I decided to learn the piano at about the same age, and probably for the same reasons. That is, my daughters were starting to learn and I never had, and it seemed my life would be better if I repaired that omission.

Almost the most entrancing prospect I can imagine is the idea of being able to make music. To play an instrument is, in my dreams, like having the key to a universal language, to become a member of that enviable elite that is defined by its capacity to communicate eternal truths in a way that we can all understand. After all, that’s why Voyager 1 is taking Bach into interstellar space.

This is not at all like tackling grade one piano.

Music is the food of the intellect, curiosity, emotion and, obviously, love. But in a drearily prosaic way, if you start learning as an adult, it is also a language that has to be learned and then practised, and practised, and practised again.

The Jacqueline du Pré biopic, Hilary and Jackie, begins with the two small sisters tumbling around while their mother, at the piano, encourages them to listen and respond to the music that she’s playing.

If you have never learned to listen, you do not understand that – who’d have thought it – listening is the basic prerequisite of learning music. And of course, since most teachers of music start with children, and have never not known how to listen, they don’t realise that that is where they need to start to teach the odd elderly learner who strays on to the piano stool.
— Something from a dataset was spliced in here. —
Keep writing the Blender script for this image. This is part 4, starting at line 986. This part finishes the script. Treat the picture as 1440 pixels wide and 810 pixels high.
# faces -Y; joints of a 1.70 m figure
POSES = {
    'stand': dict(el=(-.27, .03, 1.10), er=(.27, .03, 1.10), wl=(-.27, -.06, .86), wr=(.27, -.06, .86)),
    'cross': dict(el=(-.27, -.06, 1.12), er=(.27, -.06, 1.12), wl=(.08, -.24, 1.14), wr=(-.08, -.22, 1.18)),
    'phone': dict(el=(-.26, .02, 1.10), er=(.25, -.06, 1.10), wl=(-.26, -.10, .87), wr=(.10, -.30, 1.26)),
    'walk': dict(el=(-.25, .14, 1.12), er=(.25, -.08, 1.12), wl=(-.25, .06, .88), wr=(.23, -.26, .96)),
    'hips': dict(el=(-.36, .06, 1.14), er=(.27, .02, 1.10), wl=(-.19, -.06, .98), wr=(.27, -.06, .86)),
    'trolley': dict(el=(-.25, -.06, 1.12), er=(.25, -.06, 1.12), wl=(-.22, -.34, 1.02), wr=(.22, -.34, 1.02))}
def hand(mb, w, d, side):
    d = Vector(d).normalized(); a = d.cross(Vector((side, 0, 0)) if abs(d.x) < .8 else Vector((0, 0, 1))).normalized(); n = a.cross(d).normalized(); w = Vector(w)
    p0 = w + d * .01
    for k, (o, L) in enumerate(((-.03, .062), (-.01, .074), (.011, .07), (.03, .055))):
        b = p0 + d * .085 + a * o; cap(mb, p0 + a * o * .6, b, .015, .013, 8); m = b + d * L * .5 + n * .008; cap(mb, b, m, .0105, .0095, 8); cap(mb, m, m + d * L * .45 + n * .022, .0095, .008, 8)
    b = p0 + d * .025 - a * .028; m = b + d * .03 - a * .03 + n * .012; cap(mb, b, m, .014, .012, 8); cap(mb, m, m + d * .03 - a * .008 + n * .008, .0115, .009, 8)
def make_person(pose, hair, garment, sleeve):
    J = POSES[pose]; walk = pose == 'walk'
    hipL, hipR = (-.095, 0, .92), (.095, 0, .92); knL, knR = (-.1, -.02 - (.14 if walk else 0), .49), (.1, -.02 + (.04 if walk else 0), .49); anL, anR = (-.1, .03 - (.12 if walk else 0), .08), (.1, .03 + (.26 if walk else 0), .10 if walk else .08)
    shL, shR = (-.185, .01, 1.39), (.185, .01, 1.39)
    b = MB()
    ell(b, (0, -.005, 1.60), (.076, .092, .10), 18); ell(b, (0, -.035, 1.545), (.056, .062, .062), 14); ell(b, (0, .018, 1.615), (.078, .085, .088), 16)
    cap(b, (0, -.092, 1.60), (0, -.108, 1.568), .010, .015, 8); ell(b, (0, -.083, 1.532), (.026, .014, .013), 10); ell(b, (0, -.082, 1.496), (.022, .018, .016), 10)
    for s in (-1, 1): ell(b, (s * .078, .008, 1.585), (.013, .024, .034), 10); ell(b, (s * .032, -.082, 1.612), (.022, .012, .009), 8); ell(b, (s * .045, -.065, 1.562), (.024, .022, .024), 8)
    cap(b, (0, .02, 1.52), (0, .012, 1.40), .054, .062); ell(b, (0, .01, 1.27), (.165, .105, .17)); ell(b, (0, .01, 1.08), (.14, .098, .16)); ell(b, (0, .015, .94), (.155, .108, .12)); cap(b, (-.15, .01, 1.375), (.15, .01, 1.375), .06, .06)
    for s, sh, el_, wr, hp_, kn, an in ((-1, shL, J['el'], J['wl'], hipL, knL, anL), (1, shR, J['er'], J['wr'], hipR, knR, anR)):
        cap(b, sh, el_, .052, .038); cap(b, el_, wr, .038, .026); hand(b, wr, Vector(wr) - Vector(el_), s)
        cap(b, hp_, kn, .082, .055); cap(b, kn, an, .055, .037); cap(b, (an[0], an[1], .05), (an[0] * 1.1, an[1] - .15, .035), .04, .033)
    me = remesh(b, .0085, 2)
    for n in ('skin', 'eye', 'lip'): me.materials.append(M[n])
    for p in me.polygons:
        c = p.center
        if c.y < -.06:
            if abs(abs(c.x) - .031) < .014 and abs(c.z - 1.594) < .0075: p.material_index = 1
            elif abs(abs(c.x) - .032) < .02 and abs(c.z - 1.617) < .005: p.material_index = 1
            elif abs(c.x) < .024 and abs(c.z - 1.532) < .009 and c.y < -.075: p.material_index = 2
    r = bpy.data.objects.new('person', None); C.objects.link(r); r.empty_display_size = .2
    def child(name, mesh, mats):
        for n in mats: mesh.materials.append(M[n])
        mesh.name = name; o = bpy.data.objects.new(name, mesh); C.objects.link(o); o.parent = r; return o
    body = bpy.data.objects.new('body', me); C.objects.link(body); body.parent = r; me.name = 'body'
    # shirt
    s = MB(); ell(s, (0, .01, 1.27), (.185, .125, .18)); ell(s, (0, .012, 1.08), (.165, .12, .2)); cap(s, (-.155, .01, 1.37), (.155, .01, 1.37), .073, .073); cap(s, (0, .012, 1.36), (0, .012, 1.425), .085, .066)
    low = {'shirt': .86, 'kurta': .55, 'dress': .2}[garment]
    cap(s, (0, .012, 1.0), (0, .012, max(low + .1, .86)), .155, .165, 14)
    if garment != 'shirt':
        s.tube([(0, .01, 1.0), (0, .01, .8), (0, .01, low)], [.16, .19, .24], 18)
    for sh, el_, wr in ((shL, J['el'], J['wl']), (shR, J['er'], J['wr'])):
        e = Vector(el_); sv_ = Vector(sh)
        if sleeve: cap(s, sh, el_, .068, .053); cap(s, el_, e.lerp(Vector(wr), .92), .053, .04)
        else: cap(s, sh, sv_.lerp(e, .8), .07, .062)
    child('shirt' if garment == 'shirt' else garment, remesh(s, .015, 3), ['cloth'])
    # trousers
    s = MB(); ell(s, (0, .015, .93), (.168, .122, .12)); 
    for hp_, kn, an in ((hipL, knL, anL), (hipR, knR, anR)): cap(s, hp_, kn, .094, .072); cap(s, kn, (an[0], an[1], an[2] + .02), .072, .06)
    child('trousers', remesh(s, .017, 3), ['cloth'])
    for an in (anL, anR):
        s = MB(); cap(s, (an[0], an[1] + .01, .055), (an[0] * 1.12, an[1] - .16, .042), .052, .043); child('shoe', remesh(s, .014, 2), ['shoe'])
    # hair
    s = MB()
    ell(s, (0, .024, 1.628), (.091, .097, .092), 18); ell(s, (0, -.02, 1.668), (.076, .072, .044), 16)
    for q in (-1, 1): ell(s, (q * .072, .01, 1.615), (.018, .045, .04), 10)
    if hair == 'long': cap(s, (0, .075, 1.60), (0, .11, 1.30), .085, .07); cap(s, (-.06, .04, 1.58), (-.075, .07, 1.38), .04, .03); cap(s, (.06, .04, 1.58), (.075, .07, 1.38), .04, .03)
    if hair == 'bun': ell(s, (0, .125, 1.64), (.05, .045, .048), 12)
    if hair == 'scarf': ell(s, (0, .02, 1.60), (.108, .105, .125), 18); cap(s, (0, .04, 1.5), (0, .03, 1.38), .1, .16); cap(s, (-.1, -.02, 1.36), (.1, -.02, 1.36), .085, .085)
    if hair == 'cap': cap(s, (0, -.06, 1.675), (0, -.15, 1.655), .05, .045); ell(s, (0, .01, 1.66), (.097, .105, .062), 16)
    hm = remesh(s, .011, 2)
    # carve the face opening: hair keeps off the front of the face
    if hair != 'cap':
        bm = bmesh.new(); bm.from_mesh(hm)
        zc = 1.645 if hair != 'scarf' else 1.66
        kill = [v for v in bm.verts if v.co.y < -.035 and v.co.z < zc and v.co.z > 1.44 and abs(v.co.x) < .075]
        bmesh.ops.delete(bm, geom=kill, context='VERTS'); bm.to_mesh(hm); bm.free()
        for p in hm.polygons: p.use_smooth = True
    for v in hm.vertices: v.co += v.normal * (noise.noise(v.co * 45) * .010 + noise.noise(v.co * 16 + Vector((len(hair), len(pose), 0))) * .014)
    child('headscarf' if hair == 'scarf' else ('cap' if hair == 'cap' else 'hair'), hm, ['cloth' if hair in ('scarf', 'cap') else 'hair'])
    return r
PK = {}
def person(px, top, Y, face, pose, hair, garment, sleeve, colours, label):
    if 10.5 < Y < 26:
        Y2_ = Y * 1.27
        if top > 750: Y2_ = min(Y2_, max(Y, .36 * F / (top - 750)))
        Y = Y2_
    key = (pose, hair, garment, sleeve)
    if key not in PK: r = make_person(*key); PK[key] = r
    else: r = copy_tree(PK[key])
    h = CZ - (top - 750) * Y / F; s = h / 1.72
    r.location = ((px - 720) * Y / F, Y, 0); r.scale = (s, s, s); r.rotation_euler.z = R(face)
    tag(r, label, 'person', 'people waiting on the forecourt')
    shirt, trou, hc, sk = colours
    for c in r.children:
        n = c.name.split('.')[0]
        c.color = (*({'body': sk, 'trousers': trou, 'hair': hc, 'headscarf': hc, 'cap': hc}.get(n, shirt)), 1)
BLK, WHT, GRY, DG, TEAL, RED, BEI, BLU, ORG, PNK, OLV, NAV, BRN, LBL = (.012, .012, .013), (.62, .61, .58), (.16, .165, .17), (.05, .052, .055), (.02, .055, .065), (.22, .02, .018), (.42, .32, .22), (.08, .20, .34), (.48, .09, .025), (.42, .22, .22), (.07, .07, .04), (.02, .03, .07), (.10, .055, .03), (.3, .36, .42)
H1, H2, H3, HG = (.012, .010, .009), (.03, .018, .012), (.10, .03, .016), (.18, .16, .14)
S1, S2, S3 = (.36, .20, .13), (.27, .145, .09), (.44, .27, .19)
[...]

I was a terrible student, which was only partly to do with a lack of innate musicality. But how I loved it. I loved the patterns. The intervals. The spaces. It was captivating. It was as if the grammar of a language that I had always heard but never understood was finally being spelled out for me.

I realised that in time I might be able to deconstruct a piece of music in the most satisfying manner. It was a way of organising the world that had never occurred to me before. It was as if a great arc light had been switched on and I was living in a new and thrilling universe. The trouble was, it wasn’t music.

If only Yvonne, my dear and gifted neighbour who I persuaded to teach me, had realised that she should not show me a piece of sheet music for, say, about five years, I might still be persevering with the piano. Instead, I tried to master music rather as if it were a sort of crossword, where if I could only familiarise myself with all the different constructions and clues the puzzle would unlock itself for me.

It dawned on me that I had taken a wrong turn on the day I sat in a music centre in south London about to take grade one. While six-year-olds casually shimmied in and out, I shook with nerves in front of an examiner quite a few years younger than me. I had relatively recently been in Belfast’s Milltown cemetery, where the Ulster Defence Association volunteer Michael Stone had taken random pot shots, and frankly it seemed less scary.

He was a kindly man, my examiner, and allowed me to scrape a pass. Yvonne and I agreed that exams were really not relevant and I stuck at the piano for a while longer. Music has never lost its allure. I am eternally grateful that I can speak it to about key stage 2, and hey, who cares about exams?

But I am truly impressed that Ed Balls is still at it. Sincere congratulations on grade four. Although I do wonder if he, like me, is still determined to beat music into submission, rather than submitting himself to music. He really doesn’t strike me as the submitting kind.